In 1862 a boy found a piece of pure gold at Lykling. The gold piece changed hands, first to a worker, and then to the mining inspector Dr. Dahll, who paid 8 Norwegian crowns for it. But, at that time there hadn't yet been any discoveries of gold from the mountainside there. In 1882, two telegraphers, a farmer and a school teacher, prospected for copper ore. When one of the telegraphers broke open a piece of the source-rock, he found that it still hung together, and that it was gold that was binding the two halves together! With this find, the biggest gold adventure in Norway began. In the period from 1883 until 1989 there was an industrial mining operation, reportedly yielding about 137 kilogrammes of pure gold.
In the old piles of slag off-cuts it is still possible to find gold. It occurs both as clumps and as small grains within quartz veins, together with carbonate and oxide mineral ore, but sometimes also hidden together with pyrite. The veins cut their way through both the gabbro, which dominates in the bedrock, and other intrusive rock types. Inexperienced prospectors can easily confuse pyrite and chalcopyrite with gold. These minerals can nonetheless contain finely pulverized gold. In the Oscarsgangen vein there has even been discoveries of pure silver. Chemical analysis shows that the gold from Lykling can contain 13-25% silver.

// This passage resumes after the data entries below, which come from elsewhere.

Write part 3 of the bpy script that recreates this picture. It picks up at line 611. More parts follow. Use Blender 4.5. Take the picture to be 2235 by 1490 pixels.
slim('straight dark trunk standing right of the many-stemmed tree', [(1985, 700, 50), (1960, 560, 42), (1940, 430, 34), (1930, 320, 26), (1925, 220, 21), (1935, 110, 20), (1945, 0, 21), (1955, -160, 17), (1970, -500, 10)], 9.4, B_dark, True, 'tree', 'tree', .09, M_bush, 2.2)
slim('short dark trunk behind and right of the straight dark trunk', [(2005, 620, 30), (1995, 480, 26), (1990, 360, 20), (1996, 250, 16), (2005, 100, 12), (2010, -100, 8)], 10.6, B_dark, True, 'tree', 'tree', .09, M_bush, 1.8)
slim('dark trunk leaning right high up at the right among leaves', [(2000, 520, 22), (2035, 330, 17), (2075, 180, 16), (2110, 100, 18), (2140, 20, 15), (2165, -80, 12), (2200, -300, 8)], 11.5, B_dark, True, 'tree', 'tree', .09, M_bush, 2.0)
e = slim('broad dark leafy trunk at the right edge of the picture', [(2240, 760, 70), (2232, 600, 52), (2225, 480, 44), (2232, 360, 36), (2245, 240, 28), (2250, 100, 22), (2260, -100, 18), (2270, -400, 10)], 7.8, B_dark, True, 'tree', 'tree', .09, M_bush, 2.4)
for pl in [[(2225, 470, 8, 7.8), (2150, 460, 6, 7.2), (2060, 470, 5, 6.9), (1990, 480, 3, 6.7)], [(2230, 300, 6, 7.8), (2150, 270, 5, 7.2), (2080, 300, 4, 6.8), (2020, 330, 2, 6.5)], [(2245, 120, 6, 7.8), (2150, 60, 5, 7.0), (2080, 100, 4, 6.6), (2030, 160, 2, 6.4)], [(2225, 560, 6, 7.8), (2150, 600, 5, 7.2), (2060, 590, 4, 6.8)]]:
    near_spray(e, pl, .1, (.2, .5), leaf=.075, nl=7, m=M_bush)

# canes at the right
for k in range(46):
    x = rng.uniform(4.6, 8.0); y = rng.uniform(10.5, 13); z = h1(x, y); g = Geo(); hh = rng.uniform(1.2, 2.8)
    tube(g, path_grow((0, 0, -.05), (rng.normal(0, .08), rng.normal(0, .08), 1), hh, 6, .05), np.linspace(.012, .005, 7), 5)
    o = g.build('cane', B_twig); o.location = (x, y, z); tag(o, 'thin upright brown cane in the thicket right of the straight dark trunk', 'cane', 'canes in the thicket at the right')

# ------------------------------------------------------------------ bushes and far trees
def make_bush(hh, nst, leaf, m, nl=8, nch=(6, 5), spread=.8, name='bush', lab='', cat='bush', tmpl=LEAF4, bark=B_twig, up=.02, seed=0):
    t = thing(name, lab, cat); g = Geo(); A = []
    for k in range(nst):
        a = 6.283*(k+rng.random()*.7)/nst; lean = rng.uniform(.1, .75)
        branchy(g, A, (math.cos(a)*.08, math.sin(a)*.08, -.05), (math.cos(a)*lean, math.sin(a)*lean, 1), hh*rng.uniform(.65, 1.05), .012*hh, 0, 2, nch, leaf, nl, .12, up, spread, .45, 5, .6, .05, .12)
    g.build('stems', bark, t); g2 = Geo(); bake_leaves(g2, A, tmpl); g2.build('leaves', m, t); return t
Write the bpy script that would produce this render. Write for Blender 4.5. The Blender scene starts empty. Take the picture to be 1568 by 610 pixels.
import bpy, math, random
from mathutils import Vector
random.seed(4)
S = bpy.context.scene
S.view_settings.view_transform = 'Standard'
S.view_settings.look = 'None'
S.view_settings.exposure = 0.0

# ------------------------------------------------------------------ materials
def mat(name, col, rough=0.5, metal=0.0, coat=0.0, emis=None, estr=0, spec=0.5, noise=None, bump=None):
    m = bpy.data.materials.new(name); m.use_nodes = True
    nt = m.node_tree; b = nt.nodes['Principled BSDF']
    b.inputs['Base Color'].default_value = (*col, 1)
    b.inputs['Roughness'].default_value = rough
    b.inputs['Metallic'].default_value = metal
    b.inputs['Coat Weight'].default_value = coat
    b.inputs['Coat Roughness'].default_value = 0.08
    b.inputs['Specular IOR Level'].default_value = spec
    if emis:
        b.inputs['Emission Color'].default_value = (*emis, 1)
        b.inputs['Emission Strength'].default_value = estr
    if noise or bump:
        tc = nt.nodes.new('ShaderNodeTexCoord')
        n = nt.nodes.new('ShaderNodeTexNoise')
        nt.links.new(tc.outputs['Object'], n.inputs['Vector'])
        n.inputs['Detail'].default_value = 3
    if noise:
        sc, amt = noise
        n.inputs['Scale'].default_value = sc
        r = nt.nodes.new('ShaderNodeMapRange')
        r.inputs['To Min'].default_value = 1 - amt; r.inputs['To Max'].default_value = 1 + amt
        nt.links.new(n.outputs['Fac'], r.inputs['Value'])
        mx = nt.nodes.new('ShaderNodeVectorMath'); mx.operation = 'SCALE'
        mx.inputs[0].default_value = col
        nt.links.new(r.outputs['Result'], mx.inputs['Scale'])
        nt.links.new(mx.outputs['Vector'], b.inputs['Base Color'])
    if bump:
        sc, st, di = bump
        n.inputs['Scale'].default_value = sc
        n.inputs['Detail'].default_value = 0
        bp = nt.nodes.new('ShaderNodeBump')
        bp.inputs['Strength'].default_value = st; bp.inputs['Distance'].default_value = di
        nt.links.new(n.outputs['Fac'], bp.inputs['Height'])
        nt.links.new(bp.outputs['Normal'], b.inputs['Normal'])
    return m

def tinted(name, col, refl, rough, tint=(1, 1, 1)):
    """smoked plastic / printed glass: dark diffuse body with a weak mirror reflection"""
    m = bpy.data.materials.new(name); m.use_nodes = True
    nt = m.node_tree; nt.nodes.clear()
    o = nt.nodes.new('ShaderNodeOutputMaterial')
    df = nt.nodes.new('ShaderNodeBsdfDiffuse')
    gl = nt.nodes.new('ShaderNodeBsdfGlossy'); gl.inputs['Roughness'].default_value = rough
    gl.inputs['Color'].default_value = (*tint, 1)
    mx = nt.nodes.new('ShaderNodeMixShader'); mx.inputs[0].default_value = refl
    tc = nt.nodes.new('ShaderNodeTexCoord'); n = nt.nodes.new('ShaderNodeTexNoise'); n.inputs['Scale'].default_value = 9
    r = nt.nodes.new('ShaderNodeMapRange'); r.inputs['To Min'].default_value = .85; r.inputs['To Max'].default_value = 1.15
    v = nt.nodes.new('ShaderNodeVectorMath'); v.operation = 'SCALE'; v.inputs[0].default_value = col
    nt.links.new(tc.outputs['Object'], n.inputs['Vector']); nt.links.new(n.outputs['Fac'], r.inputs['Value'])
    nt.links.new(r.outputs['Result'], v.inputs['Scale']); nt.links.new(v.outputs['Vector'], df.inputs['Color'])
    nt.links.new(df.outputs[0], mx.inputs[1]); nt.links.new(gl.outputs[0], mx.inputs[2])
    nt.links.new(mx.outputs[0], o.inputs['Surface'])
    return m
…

In Bømlo there has been experimental operations for gold not just in the Lykling area, but also in Hiskjo and near Meland and Sakseid. In Hordaland outside of Bømlo there are several smaller gold mines, which have their origins in quartz veins. At Hovdaneset near Buavågen in Sveio there was activity in the biggest of several smaller mines, "Niels Berg's Gold mine, right up until 1884. There are also reports of smaller and poorer gold occurrences at Halsnøy and in Hyttevågen near Ølve (R252). In addition, there is a gold-bearing quartz vein on Vernøya Island at Reksteren. Here, the gold occurs together with arsenopyrite ore. On Varaldsøy Island there are proven occurrences of gold in ore that was quarried for pyrite, mainly in the 1860-70s.